The old adage about never judging a book by its cover should also apply to rap album tracklists because, despite its generic packaging, Always Strive was one of the most revealing, vividly written rap records in recent memory. This time, the only role Ferg played was himself, the real Darold Ferguson, a driftless teen who worked his way out of a job at Ben & Jerry’s and into rap’s top tier.
“I wanted to make it the documentary of my life,” Ferg says of the record. “In order to get into A$AP Ferg or Trap Lord, you have to know who I am, so I had to walk you through my life before the fame.
“I felt like it was something I had to do in order to move forward,” he explains. “I gave them the character of Trap Lord. I gave them the persona, the shell. It was my ego, Trap Lord. But I wanted to give them the human being, somebody who was bearing themselves to the public and who was vulnerable, so people could relate to me—then I can be the Trap Lord and this aggressive guy. But with Trap Lord, that persona is so one-dimensional. I had to give them all dimensions of me.”
There’s nothing remotely novel about a rapper charting his rise from humble beginnings; it’s some of the most well-trodden territory in hip-hop. But Ferg’s telling of his success tale is distinguished by his novelistic attention to family. He populates the album with relatives: his mother; his grandmothers; his uncle Psycho—a wild card who roamed the neighborhood in an army coat with a .22 caliber in his boot, sometimes fighting in the park for money.
Ferg dedicated the album’s most moving song, “Grandma,” to his late grandmother, remembering her not just as the loving maternal figure that less detail-oriented rappers tend to commemorate their grandmothers as, but as a complicated human with concerns beyond her family, from ailments to relationship woes.
“It was actually the first song I recorded on the album,” Ferg says. “It was just me thinking of my grandmother and knowing that everybody is going to lose their grandmother, or most likely have lost their grandmother, so I knew they would relate to that song. But before I knew that, I just wanted to make a song for my grandmother, because she meant so much to me.”
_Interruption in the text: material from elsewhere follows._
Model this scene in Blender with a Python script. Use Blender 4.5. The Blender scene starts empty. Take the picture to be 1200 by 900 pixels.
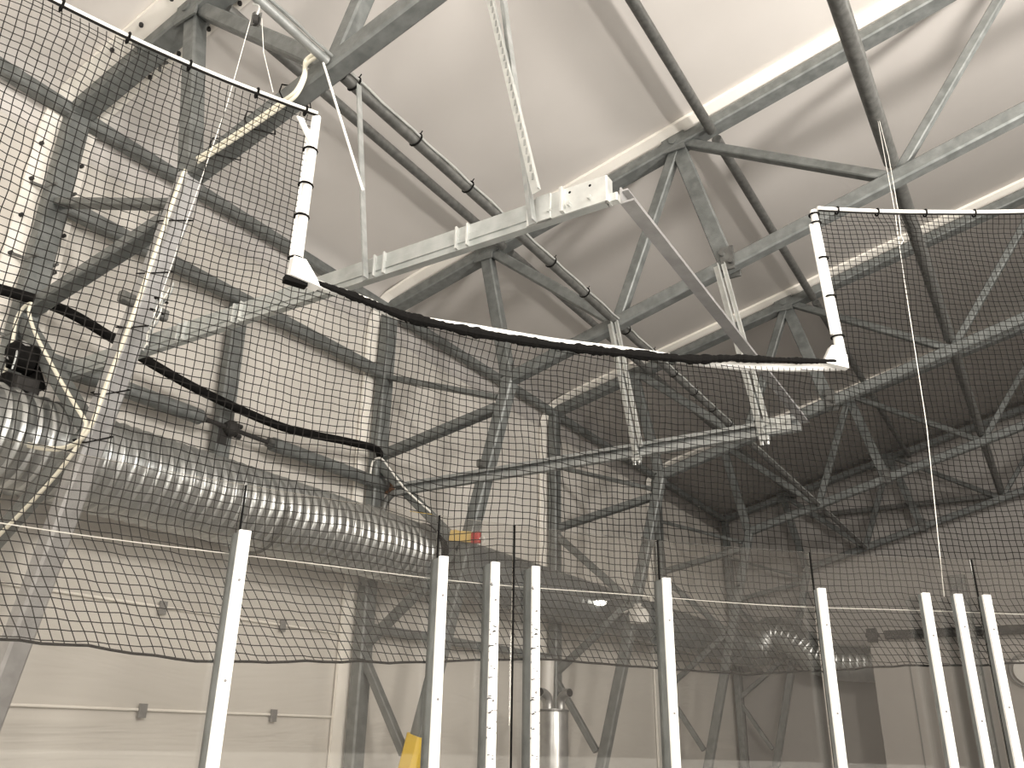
import bpy, math, random
from mathutils import Vector as V, Matrix
random.seed(7)
EYE = 1.65                                    # camera height above the ice
scene = bpy.context.scene
COL = scene.collection
PI = math.pi

# ------------------------------------------------------------------ camera (measured from the verticals and purlins of the hall)
FPX, PITCH, YAW, ROLL = 990.27, .39391, .564157, .018077
fh = V((-math.sin(YAW), math.cos(YAW), 0)); r0 = V((math.cos(YAW), math.sin(YAW), 0)); zz = V((0, 0, 1))
FW = math.cos(PITCH)*fh + math.sin(PITCH)*zz
u0 = -math.sin(PITCH)*fh + math.cos(PITCH)*zz
RT = math.cos(ROLL)*r0 + math.sin(ROLL)*u0
UP = -math.sin(ROLL)*r0 + math.cos(ROLL)*u0
CAM = V((0, 0, EYE))
def ray(x, y): return (x-600)*RT + (450-y)*UP + FPX*FW
def onY(x, y, Y): d = ray(x, y); return CAM + d*(Y/d.y)
def onX(x, y, X): d = ray(x, y); return CAM + d*(X/d.x)
cd = bpy.data.cameras.new('camera'); cam = bpy.data.objects.new('camera', cd); COL.objects.link(cam)
cd.sensor_width = 36; cd.lens = FPX/1200*36; cd.clip_start = .05; cd.clip_end = 200
M = Matrix((RT, UP, -FW)).transposed().to_4x4(); M.translation = CAM
cam.matrix_world = M
scene.camera = cam

# ------------------------------------------------------------------ materials
def mat(name, col, rough=.5, metal=0., col2=None, scale=6., bump=0., bscale=20., emit=None, spec=.5):
    m = bpy.data.materials.new(name); m.use_nodes = True
    nt = m.node_tree; b = nt.nodes['Principled BSDF']
    b.inputs['Base Color'].default_value = (*col, 1); b.inputs['Roughness'].default_value = rough
    b.inputs['Metallic'].default_value = metal; b.inputs['Specular IOR Level'].default_value = spec
    tc = nt.nodes.new('ShaderNodeTexCoord')
    if col2:
        n = nt.nodes.new('ShaderNodeTexNoise'); n.inputs['Scale'].default_value = scale; n.inputs['Detail'].default_value = 5
        r = nt.nodes.new('ShaderNodeValToRGB'); r.color_ramp.elements[0].position = .35; r.color_ramp.elements[1].position = .68
        r.color_ramp.elements[0].color = (*col, 1); r.color_ramp.elements[1].color = (*col2, 1)
        nt.links.new(tc.outputs['Object'], n.inputs['Vector']); nt.links.new(n.outputs['Fac'], r.inputs['Fac'])
        nt.links.new(r.outputs['Color'], b.inputs['Base Color'])
    if bump:
        n = nt.nodes.new('ShaderNodeTexNoise'); n.inputs['Scale'].default_value = bscale; n.inputs['Detail'].default_value = 4
        k = nt.nodes.new('ShaderNodeBump'); k.inputs['Strength'].default_value = bump; k.inputs['Distance'].default_value = .02
        nt.links.new(tc.outputs['Object'], n.inputs['Vector']); nt.links.new(n.outputs['Fac'], k.inputs['Height'])
        nt.links.new(k.outputs['Normal'], b.inputs['Normal'])
    if emit:
        b.inputs['Emission Color'].default_value = (*emit[0], 1); b.inputs['Emission Strength'].default_value = emit[1]
    return m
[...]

Ferg still raps a fair amount about his family on his new mixtape, Still Striving, and he’s never more compelling than when he does so. But, aside from its sobering closer, “Tango,” about the aftermath of his father’s death, the tape is considerably less sentimental than its predecessor. It sounds a lot closer to the Trap Lord sequel some fans probably wanted the last record to be: 49 minutes of hard beats and cold raps.
The tape is also absolutely flooded with guest features, a product, Ferg says, of his open-door policy in the studio. For a guy who sure attracts a lot of features, though, Ferg insists he’s not a huge fan of them.
“I would rather not put anybody on my albums,” he says. “Because less people means more me. People want to hear a Ferg album because they want to hear me. They don’t want to hear the Migos or anybody. I would rather it not be that way, but it just turned out that way.”
During our conversation, I mention how features can rob artists of their individuality. When rappers pull from the same pool of producers and guest spots, their music can start to bleed together. He agrees.
“That’s why I’m just interested in working with the A$AP Mob and the people that we associate with nowadays, because we have done a lot of features,” Ferg says. “And you’re right, people do lose their identity, and I feel that kind of happened with us a little bit.”
I ask if that’s why, after a few years where members mostly dedicated themselves to solo endeavors, A$AP Mob has been making more of a concerted group push right now with their new album, Cozy Tapes Vol. 2: Too Cozy, and their current group tour.
“Exactly,” he says. ‘We back on our old A$AP shit.”
A$AP Mob headline The Rave on Thursday, Oct. 12, with openers Playboi Carti, Key! and Cozy Boys.